Ma che succede ai big del web? Tolto Google, che va bene, e sospendendo il giudizio su Facebook, il resto fa paura. Yahoo va male; Twitter malissimo; Linkedin vacilla; Amazon è un gigante mondiale ma guadagna pochissimo: per fare 600 milioni di dollari di utile deve fatturare 100 miliardi (quindi guadagna la miseria dello 0,6%!) e inventarsi mestieri vecchi più del mondo come le consegne a domicilio della spesa alimentare per far finta di innovare; Netflix, che a sentire i cantori del web dovrebbe terrorizzare i network televisivi tradizionali di tutto il mondo, rende l’1,4%. Roba che a Murdoch o allo stesso Berlusconi gli fa il solletico. Se non è un’altra bolla, anzi superbolla, del web, cos’è?
È soltanto il trionfo dello “storytelling” di un’era digitale che sta concentrando la ricchezza in un numero sempre più ristretto di mani, e lo sta facendo al prezzo altissimo di distruggerla a carico di un esercito di persone che i business digital “disruptive” tentano di mandare fuori mercato, dai tassisti agli interpreti, dai giornalisti ai librai. In parte riuscendoci, in parte anche no. Uno “storytelling” che millanta credito, dice cioè che le aziende web che oggi non rendono domani renderanno oro perché acquisiranno tutti noi come clienti spendenti, e che quindi è giusto investirci, e così il rapporto tra i prezzi borsistici di queste discutibili “stelle digitali” e gli utili che producono – se e quando li producono! – diventa insostenibile.
Due anni fa il price-earnings (appunto il rapporto prezzo-utile) di Amazon e Netflix era di 683 volte per la prima e 198 volte per la seconda. Una follia totale. Lo stesso rapporto per Google è di circa 30 volte; per Microsoft o Apple – due aziende digitali ma anche in parte manifatturiere – viaggia sulle 20 volte: dimensioni “normali”, rassicuranti.
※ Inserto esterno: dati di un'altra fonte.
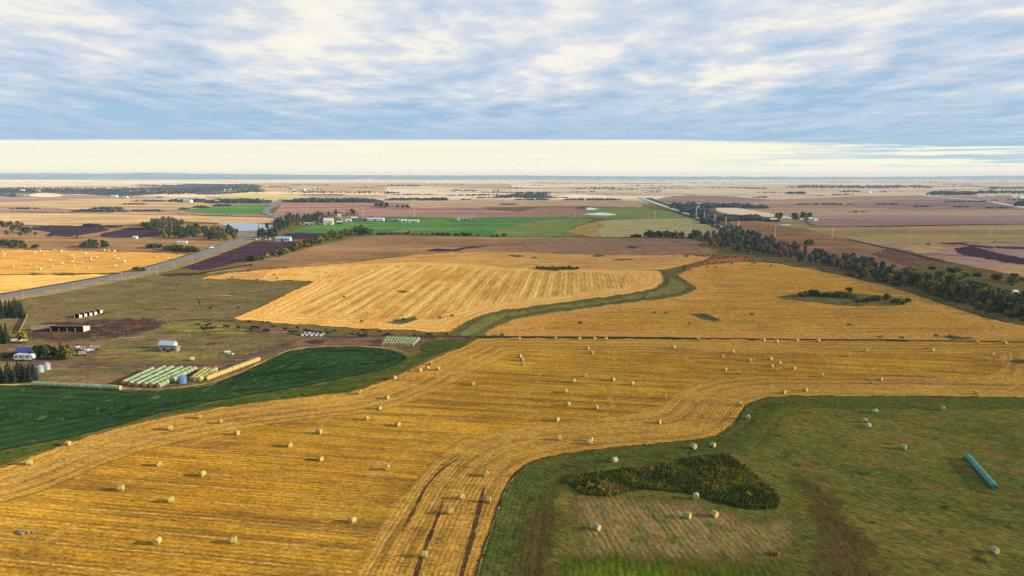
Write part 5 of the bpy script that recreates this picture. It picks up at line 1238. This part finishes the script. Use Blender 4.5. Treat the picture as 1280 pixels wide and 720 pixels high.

Il comun denominatore delle strategie delle digital-chips drogate da quest’attesa messianica dei loro utili sempre futuri è che tutte si descrivono come “grande sorelle” totalizzanti per la vita dei loro utenti, come se gli ultimi vent’anni di cronache digitali non avessero già ampiamente dimostrato che nessun big di Internet – salvo Google – è riuscito finora a diventare “fornitore totale” dei suoi utenti. Chi va su Facebook a socializzare con i suoi amici non è detto che vi resti per cercare voli o mozzarelle da comprare, o per vedersi film o ascoltarvi musica; e chi vede film su Netflix non si capisce perché dovrebbe utilizzare la stessa piattaforma per telefonare; chi compra orologi su Amazon non è chiaro quando e come decida di usarla anche per telefonare e via discorrendo. Non ha mai funzionato, non funzionerà. E intanto i prezzi di Borsa salgono, salgono, si gonfiano, si gonfiano, e illudono.
Poi, di quando in quando, qualche scossone. Yahoo, poveraccia, ha perso la sua battaglia tra i motori di ricerca, ma un po’ di memoria dovrebbe farci tornare in mente altri nomi ancora celebri nel settore dieci anni fa – da Altavista a Lycos – che sono ormai archeologia. Twitter ha stufato tutti, tranne giornalisti e politici, con la regola demenziale dei 140 caratteri e basta più; non solo cresce meno e in molti mercati non cresce affatto, ma soprattutto non fa soldi con i suoi pur notevoli 300 milioni di utenti.
Adesso è la volta di Linkedin, che sembrava il social network “professionale” in grado di disintermediare i siti di ricerca di personale e gli head-hunter (cacciatori di teste), ma sta segnando il passo perché il criterio della meritocrazia per autocooptazione reciproca tra amici genera mostri, gente che ti “conferma competenze” che non hai mai avuto, perfetti imbecilli che si autopresentano come Pico della Mirandola, una marea montante di fuffa dove si fa fatica a distinguere un curriculum scritto con buon senso da una sfilza di baggianate. E così con 3 miliardi di fatturato nel 2015, anche il cosiddetto social network professionale si riduce a perdere quattrini e dimezzare la propria capitalizzazione di Borsa: cosa ci sia di così professionale in simili debacle non si capisce.
Vi ricordate Periscope, la “App” per le dirette video lanciata un anno fa da Twitter? Bravi, perché nessuno se la ricorda più. Va di moda Instagram, in compenso: perché guardare le figure è più facile e perché la marchetta commerciale vi imperversa, peccato che poi nessuno compri niente. E occhio a Snapshot: il sistema di messaggistica che dopo 5 secondi cancella il messaggino. Per mandare foto porno, soluzioni per gli esami e maleparole funziona alla grande. Ecco, forse questo sì che è un social destinato a durare.